In the most controversial part of the interview, Mo’Nique alleged she was contacted by Lee Daniels — director of “Precious,” “Lee Daniels’ The Butler” and creator of the new Fox hit “Empire” — who said she had been “blackballed” because she would not campaign for her Oscar, as is expected of stars during award season. She also said she was offered high-profile roles in Daniels’s projects — in “The Butler,” in “Empire,” and in an upcoming Richard Pryor biopic — that were “taken off the table” as a result of the blackball.

“I got a phone call from Lee Daniels maybe six or seven months ago,” Mo’Nique said. “And he said to me, ‘Mo’Nique, you’ve been blackballed.’ And I said, ‘I’ve been blackballed? Why have I been blackballed?’ And he said, ‘Because you didn’t play the game.’ ”

The actress linked her refusal to play by Hollywood’s rules to her humble roots.

“I’m a girl from Baltimore,” she said. “I come from a blue-collar town — and being from that place, you learn not to let anybody take advantage of you. You don’t let people mistreat you. You stand up for what’s right. So I can’t answer why he said I was blackballed.”

In a statement to the Hollywood Reporter, Daniels confirmed — politely — that Mo’Nique is, more or less, a pain.

“Mo’nique is a creative force to be reckoned with,” he said. “Her demands through Precious were not always in line with the campaign. This soured her relationship with the Hollywood community.”

But the conversation didn’t end there. In opinion pieces and on Twitter, some rallied to Mo’Nique’s defense — while some said her complaint was merely an example of her bad attitude.

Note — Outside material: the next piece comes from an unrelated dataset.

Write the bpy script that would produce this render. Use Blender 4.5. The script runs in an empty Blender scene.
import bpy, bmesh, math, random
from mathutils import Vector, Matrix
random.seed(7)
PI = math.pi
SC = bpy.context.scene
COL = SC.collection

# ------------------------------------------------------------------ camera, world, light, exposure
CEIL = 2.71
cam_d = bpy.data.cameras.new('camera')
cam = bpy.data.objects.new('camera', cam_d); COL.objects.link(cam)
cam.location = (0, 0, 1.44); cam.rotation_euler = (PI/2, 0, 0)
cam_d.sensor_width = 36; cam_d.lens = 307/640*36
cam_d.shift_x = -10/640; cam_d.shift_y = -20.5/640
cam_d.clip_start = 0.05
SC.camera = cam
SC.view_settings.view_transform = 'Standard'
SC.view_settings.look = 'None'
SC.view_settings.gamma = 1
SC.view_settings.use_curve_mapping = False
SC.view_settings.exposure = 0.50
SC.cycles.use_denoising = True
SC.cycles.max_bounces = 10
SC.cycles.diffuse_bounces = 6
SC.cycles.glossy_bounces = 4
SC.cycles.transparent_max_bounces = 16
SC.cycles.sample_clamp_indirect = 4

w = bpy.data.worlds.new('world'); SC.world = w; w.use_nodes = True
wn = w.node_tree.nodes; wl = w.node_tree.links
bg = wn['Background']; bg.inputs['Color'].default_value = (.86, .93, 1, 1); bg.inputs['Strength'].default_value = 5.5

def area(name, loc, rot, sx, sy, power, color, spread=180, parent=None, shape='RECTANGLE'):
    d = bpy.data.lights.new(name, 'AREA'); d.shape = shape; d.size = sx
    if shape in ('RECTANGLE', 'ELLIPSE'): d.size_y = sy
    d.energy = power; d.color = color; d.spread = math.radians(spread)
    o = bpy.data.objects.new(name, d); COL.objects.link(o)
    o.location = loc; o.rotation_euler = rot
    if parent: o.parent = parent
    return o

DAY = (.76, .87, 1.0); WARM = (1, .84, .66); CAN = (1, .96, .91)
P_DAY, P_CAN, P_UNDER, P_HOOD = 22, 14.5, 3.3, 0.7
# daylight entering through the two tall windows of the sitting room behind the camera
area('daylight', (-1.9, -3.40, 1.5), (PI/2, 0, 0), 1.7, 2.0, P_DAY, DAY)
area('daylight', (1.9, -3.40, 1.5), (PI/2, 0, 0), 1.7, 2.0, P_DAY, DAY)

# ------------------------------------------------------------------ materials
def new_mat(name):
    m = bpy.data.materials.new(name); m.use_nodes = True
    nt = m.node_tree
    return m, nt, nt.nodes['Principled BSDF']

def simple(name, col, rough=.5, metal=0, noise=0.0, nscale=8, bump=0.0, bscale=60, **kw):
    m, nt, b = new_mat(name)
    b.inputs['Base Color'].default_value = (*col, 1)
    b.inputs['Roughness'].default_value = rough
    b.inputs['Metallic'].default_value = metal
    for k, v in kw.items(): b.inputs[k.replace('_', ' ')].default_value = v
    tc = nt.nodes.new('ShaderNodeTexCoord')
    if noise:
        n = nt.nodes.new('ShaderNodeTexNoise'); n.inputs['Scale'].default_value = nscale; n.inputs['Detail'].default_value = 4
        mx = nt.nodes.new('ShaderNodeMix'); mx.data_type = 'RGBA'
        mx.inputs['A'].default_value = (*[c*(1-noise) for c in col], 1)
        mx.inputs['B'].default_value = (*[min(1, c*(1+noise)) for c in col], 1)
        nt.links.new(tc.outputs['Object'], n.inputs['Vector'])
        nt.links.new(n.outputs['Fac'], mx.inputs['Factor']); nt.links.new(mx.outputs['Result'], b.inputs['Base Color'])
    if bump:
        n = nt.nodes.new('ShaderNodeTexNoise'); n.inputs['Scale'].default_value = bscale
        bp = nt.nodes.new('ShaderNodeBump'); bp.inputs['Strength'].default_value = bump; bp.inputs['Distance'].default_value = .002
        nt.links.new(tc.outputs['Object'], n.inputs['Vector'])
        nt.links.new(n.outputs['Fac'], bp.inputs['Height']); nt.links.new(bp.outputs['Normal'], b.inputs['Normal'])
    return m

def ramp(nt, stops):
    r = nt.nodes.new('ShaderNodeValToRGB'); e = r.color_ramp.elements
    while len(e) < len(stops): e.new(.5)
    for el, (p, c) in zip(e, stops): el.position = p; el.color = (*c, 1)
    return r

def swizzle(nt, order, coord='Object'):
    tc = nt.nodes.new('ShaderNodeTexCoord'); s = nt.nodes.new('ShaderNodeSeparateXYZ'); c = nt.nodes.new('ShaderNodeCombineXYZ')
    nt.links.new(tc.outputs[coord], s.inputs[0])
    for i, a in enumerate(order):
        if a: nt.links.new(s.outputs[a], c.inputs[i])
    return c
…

“Black people know that not all of us are going to succeed in predominately white spaces and that, in order to be successful, we have to comfort and assuage whiteness and white gatekeepers,” essayist Morgan Jenkins wrote on the Guardian’s Web site in an article called “Mo’Nique won an Oscar, then got ‘blackballed’. Of course it’s about race.” “We can’t afford to be like Katherine Heigl and Megan Fox, who badmouthed their directors and stayed working.”

Jenkins went further.

“Mo’Nique wasn’t blackballed because she didn’t play ‘the game’; she was blackballed because she is both black and a woman, and she didn’t play the game,” the piece read.

Mo’Nique’s interviewer, for one, thinks people may be reading a bit too much into her comments.

“I wasn’t really getting a lot of race out of it,” Abramovitch told The Washington Post in a telephone interview. “I don’t think that was her issue. I think other people are putting that on it … for her, it was more that she doesn’t play by Hollywood’s rules, whatever those are in her own head.”

Abramovitch also said Mo’Nique’s — or Daniels’s — description of a “blackball” might be overblown. After all, Mo’Nique took home an Oscar for “Precious.” Even if she didn’t campaign for the award, why would Daniels or the industry care?

“They are both big personalities and big artists and sometimes that adds up to creative differences,” Abramovitch said.

One commentator said Mo’Nique can change the game if she doesn’t want it to change her. (Indeed, the actress and her husband just executive produced the movie “Blackbird” last year.)

“Mo’Nique is far from finished!” read a post on AllHipHop. “She just needs to re-adjust who she caters her talents to! These Hollywood haters don’t want the real!”